The instant that Springsteen drops in behind Parker to wail "If it's blindness-outstare it!" should stand on end the body hair of anyone who ever suspected that rock and roll can have more soul than Soul.

Parker is no longer the unsure disciple who struggled with "Stick To Me"; his vocals have shed any taint of shrill petulance and, against the lean and furious pertinence of The Rumour, every last one of his punches is made to count, even, as is the case with "Stupefaction" and again with "Paralysed", when he is overselling an essentially dull tune.

But the best tracks, "Empty Lives", "Devils Sidewalk" and "Love Without Greed", are perfectly weighted (Jimmy Iovine's production provides a tough sheen), fighting to rediscover a sense of proportion, in perspectives that have gone askew, doggedly separating the things you need from the things you want.

He seems to take it for granted that rock and roll can stand up and address itself to "adult" issues without conceding an ounce of its sense of danger or seeking shelter in vapid sloganising. "The Beating Of Another Heart" and "Love Without Greed", to name but two, come directly from where he lives to hit you in the same place, without any self piteous baggage or special pleading, and, if you don't recognise your own life in Parker's, then maybe music has nothing for you.
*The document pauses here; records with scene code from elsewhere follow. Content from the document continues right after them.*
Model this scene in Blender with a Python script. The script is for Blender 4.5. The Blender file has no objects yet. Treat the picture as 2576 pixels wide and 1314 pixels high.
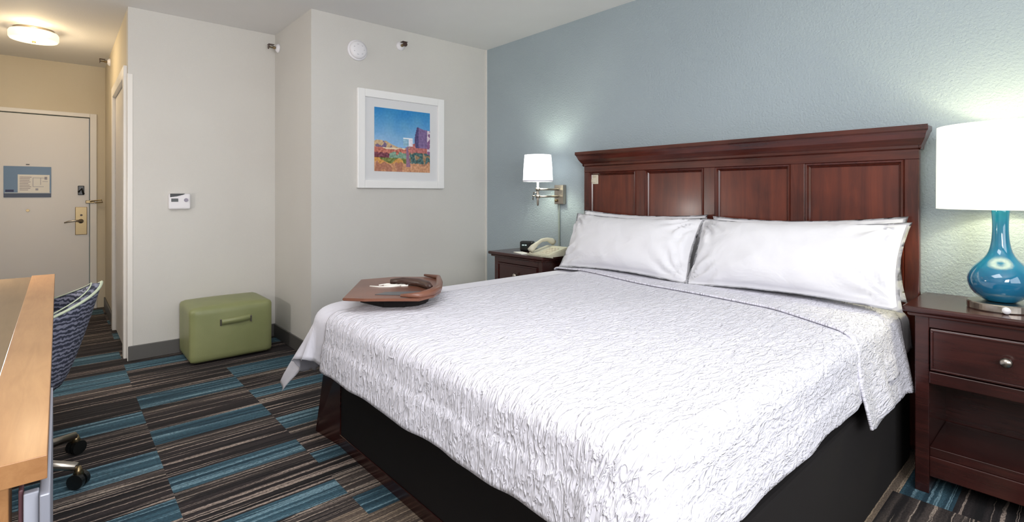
import bpy, bmesh, math, random
from mathutils import Vector, Matrix, noise
random.seed(7)
PI = math.pi
sc = bpy.context.scene
C = bpy.context.scene.collection

# ---------------------------------------------------------------- camera
cd = bpy.data.cameras.new('camera'); cam = bpy.data.objects.new('camera', cd); C.objects.link(cam)
cd.sensor_fit = 'HORIZONTAL'; cd.sensor_width = 36.0
cd.lens = 36.0 * 1289.0 / 2576.0
cd.shift_y = -(657.0 - 489.4) / 2576.0
cd.clip_start = 0.02
cam.location = (0.0, -2.944, 1.176)
cam.rotation_euler = (PI / 2, 0, 0.846)
sc.camera = cam
# ---------------------------------------------------------------- exposure / world / large lights
sc.view_settings.view_transform = 'Standard'
sc.view_settings.look = 'None'
sc.view_settings.exposure = 0.38
sc.view_settings.gamma = 1.0
sc.view_settings.use_curve_mapping = False
w = bpy.data.worlds.new('world'); sc.world = w; w.use_nodes = True
wn = w.node_tree.nodes; wl = w.node_tree.links
sky = wn.new('ShaderNodeTexSky'); sky.sky_type = 'HOSEK_WILKIE'; sky.turbidity = 3.0
sky.sun_direction = (0.4, -0.5, 0.7)
wn['Background'].inputs['Strength'].default_value = 0.6
wl.new(sky.outputs['Color'], wn['Background'].inputs['Color'])

def area(name, loc, target, sx, sy, power, col):
    l = bpy.data.lights.new(name, 'AREA'); l.shape = 'RECTANGLE'; l.size = sx; l.size_y = sy
    l.energy = power; l.color = col
    o = bpy.data.objects.new(name, l); C.objects.link(o); o.location = loc
    o.rotation_euler = (Vector(target) - Vector(loc)).to_track_quat('-Z', 'Y').to_euler()
    return o
def point(name, loc, power, col, r=0.05):
    l = bpy.data.lights.new(name, 'POINT'); l.energy = power; l.color = col; l.shadow_soft_size = r
    o = bpy.data.objects.new(name, l); C.objects.link(o); o.location = loc
    return o
area('window_daylight', (1.84, -2.0, 1.55), (-2.5, -2.0, 1.1), 2.0, 1.3, 24, (0.93, 0.96, 1.0))
area('ceiling_bounce', (-0.75, -2.35, 2.46), (-0.95, -2.0, 0), 1.5, 1.5, 33, (0.99, 0.99, 1.0))
area('ceiling_fill', (0.9, -2.6, 1.5), (-1.6, -1.6, 2.5), 0.8, 0.8, 30, (1.0, 0.98, 0.97))  # added fill aimed upward to brighten the ceiling; no fixture here
area('entry_fill', (-2.9, -3.0, 2.46), (-4.4, -2.4, 0.9), 0.9, 0.6, 8, (1.0, 0.98, 0.97))  # added fill, out of view, lifting the niche and hall walls
point('desk_lamp_light', (-3.5, -3.40, 0.98), 12, (1.0, 0.95, 0.9), 0.04)

# ---------------------------------------------------------------- materials
def s2l(c):
    c = c / 255.0
    return c / 12.92 if c <= 0.04045 else ((c + 0.055) / 1.055) ** 2.4
def RGB(r, g, b): return (s2l(r), s2l(g), s2l(b), 1.0)
class N:
    def __init__(self, name):
        self.m = bpy.data.materials.new(name); self.m.use_nodes = True
        self.t = self.m.node_tree; self.n = self.t.nodes; self.b = self.n['Principled BSDF']
        self._co = None
    def node(self, typ, **kw):
        nd = self.n.new(typ)
        for k, v in kw.items(): setattr(nd, k, v)
        return nd
    def link(self, a, b): self.t.links.new(a, b)
    def co(self, scale=(1, 1, 1), rot=(0, 0, 0), geo=False):
        mp = self.node('ShaderNodeMapping'); mp.inputs['Scale'].default_value = scale
        mp.inputs['Rotation'].default_value = rot
        if geo:
            g = self.node('ShaderNodeNewGeometry'); self.link(g.outputs['Position'], mp.inputs['Vector'])
        else:
            tc = self.node('ShaderNodeTexCoord'); self.link(tc.outputs['Object'], mp.inputs['Vector'])
        return mp.outputs['Vector']
    def noise(self, vec, scale, detail=3, rough=0.5, dist=0.0):
        t = self.node('ShaderNodeTexNoise'); t.inputs['Scale'].default_value = scale
        t.inputs['Detail'].default_value = detail; t.inputs['Roughness'].default_value = rough
        t.inputs['Distortion'].default_value = dist
        self.link(vec, t.inputs['Vector']); return t.outputs['Fac']
    def ramp(self, fac, stops, interp='LINEAR'):
        r = self.node('ShaderNodeValToRGB'); e = r.color_ramp.elements; r.color_ramp.interpolation = interp
        while len(e) < len(stops): e.new(0.5)
        for i, (p, c) in enumerate(stops): e[i].position = p; e[i].color = c
        self.link(fac, r.inputs['Fac']); return r.outputs['Color']
    def bump(self, h, strength, dist=0.01, prev=None):
        b = self.node('ShaderNodeBump'); b.inputs['Strength'].default_value = strength
        b.inputs['Distance'].default_value = dist
        self.link(h, b.inputs['Height'])
        if prev is not None: self.link(prev, b.inputs['Normal'])
        self.link(b.outputs['Normal'], self.b.inputs['Normal']); return b.outputs['Normal']
    def setp(self, **kw):
        for k, v in kw.items(): self.b.inputs[k.replace('_', ' ')].default_value = v
        return self
def plain(name, col, rough=0.5, metal=0.0, **kw):
    x = N(name); x.setp(Base_Color=col, Roughness=rough, Metallic=metal, **kw)
    f = x.noise(x.co(), 60, 2); x.bump(f, 0.03, 0.002)
    return x.m
def wall_mat(name, col, col2, bs=0.25, sc_=160):
    x = N(name); v = x.co(geo=True)
    f = x.noise(v, 1.5, 2); x.link(x.ramp(f, [(0.3, col), (0.7, col2)]), x.b.inputs['Base Color'])
    x.setp(Roughness=0.75); g = x.noise(v, sc_, 4, 0.6); x.bump(g, bs, 0.006)
    return x.m
def wood(name, dark, light, rough=0.25, axis=0, coat=0.3, sc_=6):
    x = N(name); s = [14, 14, 14]; s[axis] = 1.2
    v = x.co(scale=s); f = x.noise(v, sc_ * 0.5, 6, 0.65, 0.6)
    v2 = x.co(); f2 = x.noise(v2, 3.0, 3)
    mx = x.node('ShaderNodeMath', operation='ADD'); x.link(f, mx.inputs[0]); x.link(f2, mx.inputs[1])
    hf = x.node('ShaderNodeMath', operation='MULTIPLY'); hf.inputs[1].default_value = 0.5; x.link(mx.outputs[0], hf.inputs[0])
    x.link(x.ramp(hf.outputs[0], [(0.36, dark), (0.62, light)]), x.b.inputs['Base Color'])
    x.setp(Roughness=rough, Coat_Weight=coat, Coat_Roughness=0.15); x.bump(f, 0.05, 0.002)
    return x.m
M = {}
M['wall'] = wall_mat('cream_wallcovering', RGB(209, 206, 201), RGB(214, 212, 207))
M['hallwall'] = wall_mat('warm_hall_wallcovering', RGB(206, 195, 172), RGB(212, 202, 180))
M['blue'] = wall_mat('blue_grey_wall_paint', RGB(160, 173, 180), RGB(166, 179, 186), 0.9, 85)
M['ceiling'] = wall_mat('ceiling_paint', RGB(222, 222, 222), RGB(228, 228, 228), 0.15, 90)
M['white_paint'] = plain('white_door_paint', RGB(222, 218, 214), 0.35)
M['trim'] = plain('white_trim_paint', RGB(228, 224, 218), 0.35)
M['base'] = plain('grey_vinyl_base', RGB(92, 90, 88), 0.5)
M['cherry_x'] = wood('cherry_wood_horizontal', RGB(52, 20, 16), RGB(92, 40, 28), axis=0)
M['cherry_z'] = wood('cherry_wood_vertical', RGB(52, 20, 16), RGB(92, 40, 28), axis=2)
M['cherry_panel'] = wood('cherry_wood_panel', RGB(66, 24, 18), RGB(112, 50, 32), rough=0.3, axis=2, sc_=3)
M['cherry_dark'] = wood('dark_cherry_wood', RGB(40, 18, 17), RGB(68, 32, 28), rough=0.22, axis=0)
M['honey'] = wood('honey_maple_wood', RGB(160, 112, 70), RGB(186, 138, 92), rough=0.35, axis=0, coat=0.15)
M['honey_dark'] = wood('dark_olive_brown_top', RGB(104, 82, 56), RGB(122, 98, 70), rough=0.35, axis=0, coat=0.1)  # darker tone for the inner part of the desk top
M['black_fabric'] = plain('black_bed_wrap', RGB(18, 13, 14), 0.9)
M['chrome'] = plain('brushed_nickel', RGB(176, 168, 158), 0.28, 1.0)
M['brass'] = plain('satin_brass', RGB(150, 132, 100), 0.35, 1.0)
M['grey_metal'] = plain('grey_painted_steel', RGB(165, 168, 182), 0.4, 0.3)
M['grey_panel'] = plain('pale_grey_panel', RGB(178, 182, 196), 0.5)
M['black'] = plain('black_plastic', RGB(18, 20, 20), 0.3)
M['cream_plastic'] = plain('cream_plastic', RGB(214, 206, 186), 0.4)
M['white_plastic'] = plain('white_plastic', RGB(236, 234, 238), 0.4)
M['paper'] = plain('white_paper', RGB(240, 238, 232), 0.8)
M['mat'] = plain('picture_mat_board', RGB(224, 224, 226), 0.8)
M['frame'] = plain('white_picture_frame', RGB(244, 243, 242), 0.35)
M['lcd'] = plain('dark_lcd', RGB(50, 52, 50), 0.15)
M['phone'] = plain('beige_phone_plastic', RGB(206, 202, 182), 0.35)
M['glow'] = None
def emis(name, col, st, base=None):
    x = N(name); x.setp(Base_Color=base or col, Roughness=0.6, Emission_Color=col, Emission_Strength=st)
    f = x.noise(x.co(scale=(1, 1, 1)), 40, 2); x.bump(f, 0.05, 0.002); return x.m
M['shade_table'] = emis('lit_linen_table_lampshade', (1.0, 0.98, 0.80, 1), 0.62)
M['shade_wall'] = emis('lit_linen_wall_lampshade', (0.97, 0.98, 0.96, 1), 1.3)
M['glass_shade'] = emis('lit_frosted_glass', (1.0, 0.86, 0.66, 1), 0.62)
M['digits'] = emis('clock_digits', (0.7, 0.85, 0.85, 1), 0.35)
def ceramic():
    x = N('teal_blue_glaze'); v = x.co(); f = x.noise(v, 5, 2)
    x.link(x.ramp(f, [(0.3, RGB(16, 92, 130)), (0.7, RGB(28, 112, 148))]), x.b.inputs['Base Color'])
    x.setp(Roughness=0.08, Coat_Weight=1.0, Coat_Roughness=0.03); return x.m
M['ceramic'] = ceramic()
def leather(name, a, b, rough=0.42):
    x = N(name); v = x.co(); f = x.noise(v, 4, 3)
    x.link(x.ramp(f, [(0.3, a), (0.7, b)]), x.b.inputs['Base Color'])
    vo = x.node('ShaderNodeTexVoronoi'); vo.inputs['Scale'].default_value = 220; x.link(v, vo.inputs['Vector'])
    x.bump(vo.outputs['Distance'], 0.1, 0.002); x.setp(Roughness=rough); return x.m
M['green'] = leather('olive_green_vinyl', RGB(132, 138, 92), RGB(146, 150, 104))
M['tan'] = leather('tan_brown_leather', RGB(104, 66, 52), RGB(132, 88, 70), 0.3)
M['dark_tan'] = leather('dark_brown_leather', RGB(56, 38, 34), RGB(84, 60, 52), 0.35)
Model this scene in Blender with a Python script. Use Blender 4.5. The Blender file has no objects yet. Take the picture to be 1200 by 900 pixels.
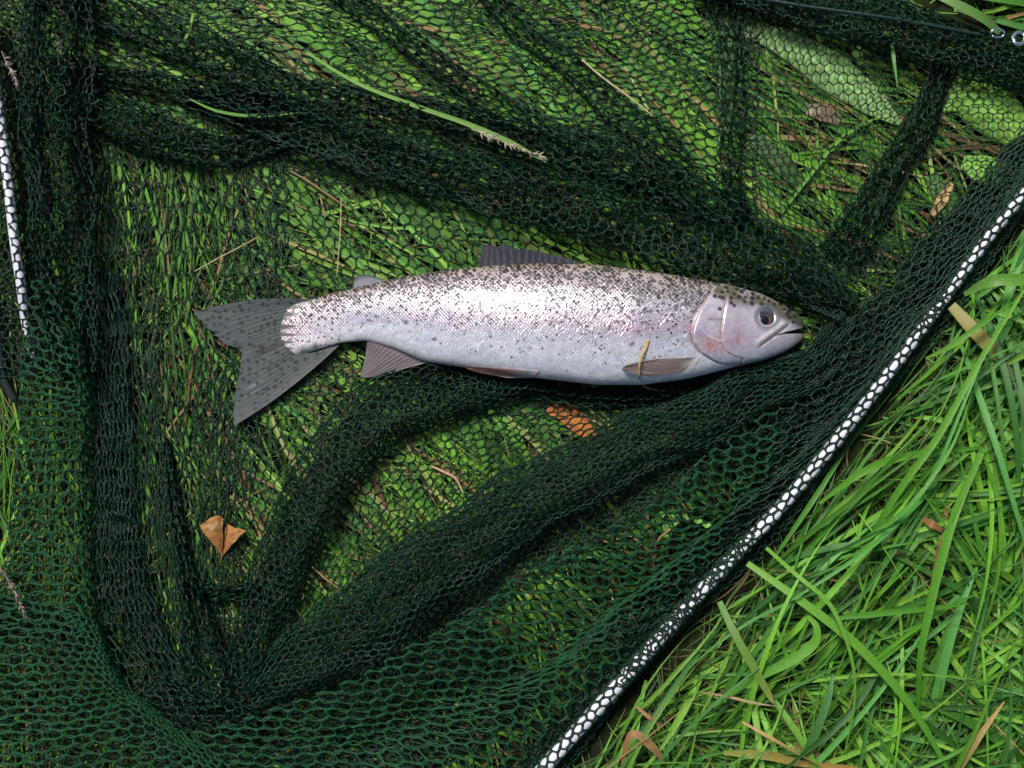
import bpy, math
import numpy as np
from mathutils import Vector

# ------------------------------------------------------------------ camera, sky, sun, exposure
SC = bpy.context.scene
COL = SC.collection
U = 0.0006            # metres per picture unit on the ground (1200 x 900 units in view)
H = 1500.0            # camera height in the same units (0.9 m)
cam = bpy.data.cameras.new('camera')
cam.lens = 45.0
cam.sensor_width = 36.0
cam.clip_start = 0.01
cam.clip_end = 200.0
camo = bpy.data.objects.new('camera', cam)
COL.objects.link(camo)
camo.location = (0, 0, H*U)
SC.camera = camo

SUN_EL, SUN_AZ = math.radians(56), math.radians(-32)   # azimuth from +Y, clockwise positive
SUN_DIR = Vector((math.sin(SUN_AZ)*math.cos(SUN_EL), math.cos(SUN_AZ)*math.cos(SUN_EL), math.sin(SUN_EL)))
world = bpy.data.worlds.new('World')
SC.world = world
world.use_nodes = True
wn = world.node_tree
sky = wn.nodes.new('ShaderNodeTexSky')
sky.sky_type = 'NISHITA'
sky.sun_disc = False
sky.sun_elevation = SUN_EL
sky.sun_rotation = SUN_AZ
sky.air_density = 1.0
sky.dust_density = 2.0
sky.ozone_density = 1.0
bg = wn.nodes['Background']
bg.inputs['Strength'].default_value = 0.07
wn.links.new(sky.outputs['Color'], bg.inputs['Color'])
sun = bpy.data.lights.new('sun', 'SUN')
sun.energy = 3.6
sun.angle = math.radians(16)
sun.color = (1.0, 0.96, 0.90)
suno = bpy.data.objects.new('sun', sun)
COL.objects.link(suno)
suno.rotation_euler = SUN_DIR.to_track_quat('Z', 'Y').to_euler()
SC.view_settings.view_transform = 'Standard'
SC.view_settings.look = 'None'
SC.view_settings.exposure = 0.42
SC.view_settings.gamma = 1.0
SC.view_settings.use_curve_mapping = False
SC.cycles.max_bounces = 6
SC.cycles.diffuse_bounces = 3
SC.cycles.glossy_bounces = 3
SC.cycles.transmission_bounces = 4

RNG = np.random.default_rng(11)

# ------------------------------------------------------------------ maths helpers
def W(p):
    """measured points (x right, y down, z up, at the height they stand) -> metres"""
    p = np.asarray(p, float)
    k = 1 - p[..., 2]/H
    return np.stack([(p[..., 0]-600)*k*U, (450-p[..., 1])*k*U, p[..., 2]*U], -1)

def hash2(ix, iy, seed):
    n = (ix.astype(np.int64)*374761393 + iy.astype(np.int64)*668265263 + seed*974634777) & 0xFFFFFFFF
    n = ((n ^ (n >> 13))*1274126177) & 0xFFFFFFFF
    n = n ^ (n >> 16)
    return (n & 0xFFFFFF)/float(0xFFFFFF)

def vnoise(x, y, seed=0):
    x = np.asarray(x, float); y = np.asarray(y, float)
    x, y = np.broadcast_arrays(x, y)
    ix = np.floor(x); iy = np.floor(y)
    fx = x-ix; fy = y-iy
    fx = fx*fx*(3-2*fx); fy = fy*fy*(3-2*fy)
    a = hash2(ix, iy, seed); b = hash2(ix+1, iy, seed)
    c = hash2(ix, iy+1, seed); d = hash2(ix+1, iy+1, seed)
    return ((a*(1-fx)+b*fx)*(1-fy)+(c*(1-fx)+d*fx)*fy)*2-1

def fbm(x, y, seed=0, oct=3):
    s = 0; a = 1.0; t = 0
    for o in range(oct):
        s = s+a*vnoise(np.asarray(x)*2**o, np.asarray(y)*2**o, seed+o*17); t += a; a *= .5
    return s/t

def cr(P, t):
    """Catmull-Rom along axis 0 of P at t in [0, n-1]"""
    P = np.asarray(P, float); n = len(P)
    t = np.clip(t, 0, n-1-1e-6)
    i = np.floor(t).astype(int); f = t-i
    ext = np.concatenate([[2*P[0]-P[1]], P, [2*P[-1]-P[-2]]])
    p0, p1, p2, p3 = ext[i], ext[i+1], ext[i+2], ext[np.minimum(i+3, n+1)]
    f = f.reshape(f.shape+(1,)*(P.ndim-1))
    return .5*((2*p1)+(-p0+p2)*f+(2*p0-5*p1+4*p2-p3)*f*f+(-p0+3*p1-3*p2+p3)*f**3)

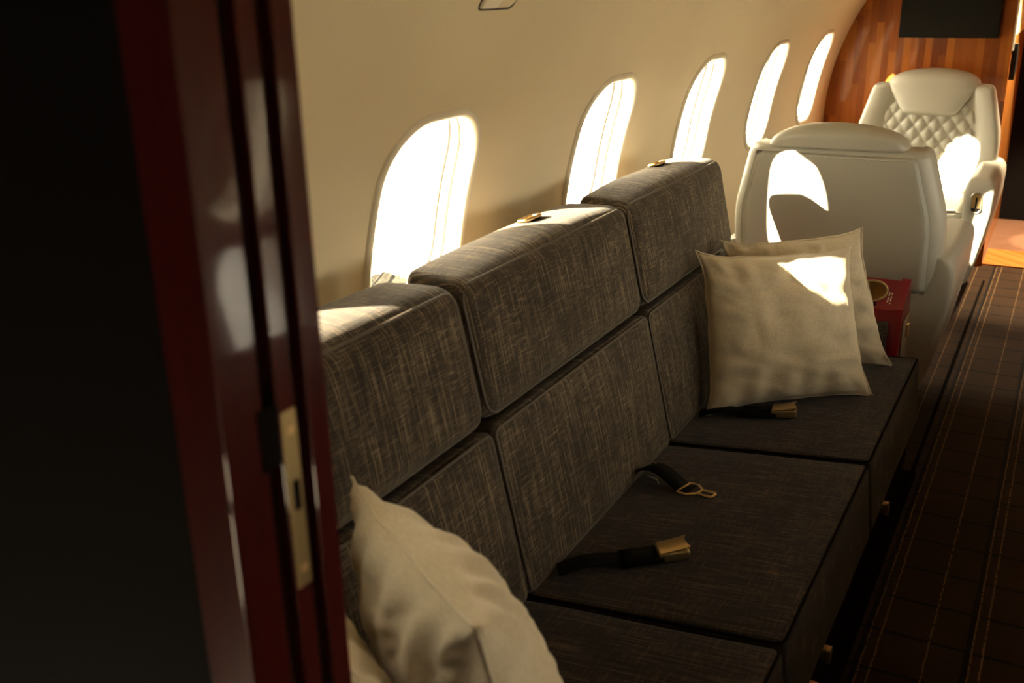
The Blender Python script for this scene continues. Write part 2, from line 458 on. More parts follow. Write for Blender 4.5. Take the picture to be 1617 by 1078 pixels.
# dark window shade edge at the top of the last window on the left
fr = bpy.data.objects['window_6']
V = []; F = []
for i in range(9):
    for j, s in enumerate((HA-0.001, HA-0.035)):
        for d in (-0.05, -0.056): V.append(P(-1, WIN[5] + (-1+2*i/8)*HY*0.6, s, d))
for i in range(8):
    a, b_ = i*4, i*4+4; F += [(a, b_, b_+2, a+2), (a+1, a+3, b_+3, b_+1), (a+2, b_+2, b_+3, a+3), (a, a+1, b_+1, b_)]
link('shade_edge', mesh(V, F), M_jamb, fr)

structure(link('floor', box(-1.0, 1.0, -1.6, 5.93, -0.03, 0.0), M_carpet, smooth=False))
structure(link('trim_1', box(-0.318, -0.283, 0.56, 3.15, 0.0, 0.004), M_dark, smooth=False))  # flat black strip standing in for the shade of the gap along the plinth
structure(link('trim_4', box(-0.302, -0.290, 3.15, 5.6, 0.0, 0.003), M_dark, smooth=False))
structure(link('wall_right_ledge', box(0.44, 1.12, 0.72, 4.0, 0.0, 0.78, 0.01), M_plinth, smooth=False))  # unseen block added to keep right window light off the floor
# rear partition either side of the doorway the camera looks through
def half_disc(x_in, side, y0, y1, m_, name, R=R+0.02):
    pts = [(x_in*side, 0.0)]
    for i in range(31):
        a = A_LO + (math.pi/2 - A_LO)*i/30; x = R*math.cos(a)
        if x > x_in: pts.append((x*side, ZC + R*math.sin(a)))
    zt = ZC + math.sqrt(R*R - x_in*x_in); pts.append((x_in*side, zt))
    me = fixn(loft([[Vector((x, y0, z)) for x, z in pts], [Vector((x, y1, z)) for x, z in pts]]))
    return structure(link(name, me, m_, smooth=False))
half_disc(0.57, -1, 0.49, 0.61, M_matte, 'wall_rear_left')
half_disc(0.57, 1, 0.49, 0.61, M_matte, 'wall_rear_right')
structure(link('wall_rear', box(-1.3, 1.3, -1.64, -1.6, -0.03, 2.1), M_matte, smooth=False))
structure(link('wall_rear_side', box(-1.3, -1.26, -1.6, 0.50, -0.03, 2.1), M_matte, smooth=False))
structure(link('wall_rear_side_right', box(1.26, 1.3, -1.6, 0.50, -0.03, 2.1), M_matte, smooth=False))
structure(link('ceiling_rear', box(-1.3, 1.3, -1.64, 0.50, 2.0, 2.04), M_matte, smooth=False))

# forward bulkhead
half_disc(0.335, -1, 5.9, 5.94, M_wood, 'wall_front')
half_disc(0.42, 1, 5.9, 5.94, M_wood, 'wall_front_right')
structure(link('trim_2', box(-0.335, -0.328, 5.896, 5.944, 1.14, 1.95), M_white_edge, smooth=False))
structure(link('wall_passage_left', box(-0.385, -0.345, 5.95, 7.25, 0.0, 1.20), M_jamb, smooth=False))
structure(link('wall_passage_left_upper', box(-0.385, -0.343, 5.95, 7.25, 1.20, 2.0), M_panel_y, smooth=False))
structure(link('wall_passage_right', box(0.60, 0.64, 5.95, 7.25, 0.0, 2.0), M_jamb, smooth=False))
structure(link('ceiling_passage', box(-0.42, 0.66, 5.95, 7.3, 2.0, 2.03), M_wall, smooth=False))
structure(link('floor_passage', box(-0.42, 0.66, 5.93, 7.3, -0.03, 0.0), M_vfloor, smooth=False))
structure(link('door_1', box(-0.42, 0.66, 7.2, 7.25, 0.0, 2.0), M_matte, smooth=False))
structure(link('trim_3', box(-0.335, 0.42, 5.932, 6.30, 0.0, 0.010, 0.002), M_jamb, smooth=False))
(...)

This album is too diverse and knowing to rest on a central track, but "The Beating Of Another Heart" offers one of those seemingly throwaway touches of which only the best are capable.

"They say that people get too clever for love," he sings; then, as Brinsley Schwarz hauls his solo into view, Parker can be heard yelling "But I know..." This is a man without anything left to prove. Happily, it's unlikely to stop him trying.